Samaraweera also foreshadowed the deregulation of the country’s two principal banks: “Our state banks are now mature enough to raise their own capital from the markets. It is in this context that we will allow the Bank of Ceylon and the People’s Bank to raise both debt and equity capital,” he said. Not surprisingly, Ceylon Chamber of Commerce chairman Rajendra Theagarajah hailed the proposal.
Samaraweera also claimed that the government’s ongoing attack on free education and its plans for private universities were an “investment in world class university education” and “market oriented vocational training.”
A comment on the budget in this week’s Sunday Times was particularly revealing. “Serious discussion on the budget has been mostly favourable. Accountants, economists, industrialists, chambers of commerce and other professional bodies have viewed it favourably and been in agreement with the general thrust and objectives of the budget,” it stated.
That working people, rural farmers, fishermen, unemployed youth and students, are omitted from this assessment is no accident.

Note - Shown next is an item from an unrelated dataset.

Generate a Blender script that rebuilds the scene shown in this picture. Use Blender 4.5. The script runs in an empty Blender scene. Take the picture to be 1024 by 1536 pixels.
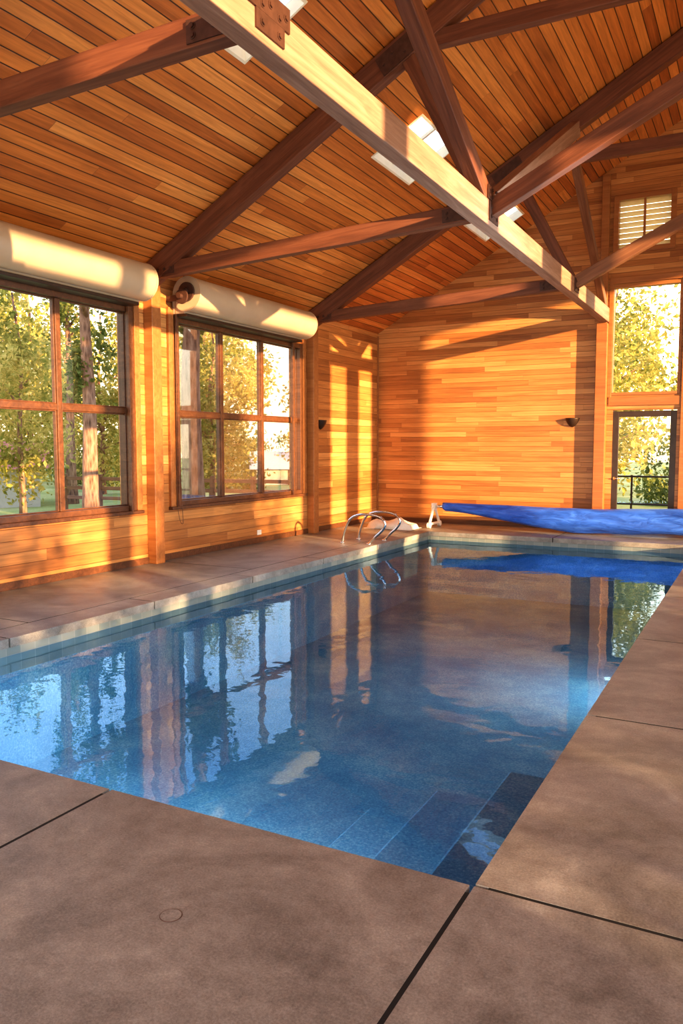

The government is acutely conscious of the growing popular opposition to its big-business policies. That is why the second largest allocation in the 2018 budget, next to debt repayments, is for the security forces whose total funding will increase to 290 billion rupees ($1,870 million) in 2018, up from 283 billion rupees ($1,826 million) this year.
Colombo, which has deployed the military against workers’ strikes and mobilised the police in violent attacks on students, the rural masses and the Tamil population in the country’s north, is preparing to escalate these assaults.
The final parliamentary vote on the regressive proposals, which Samaraweera says are “non-negotiable,” is scheduled for December 9.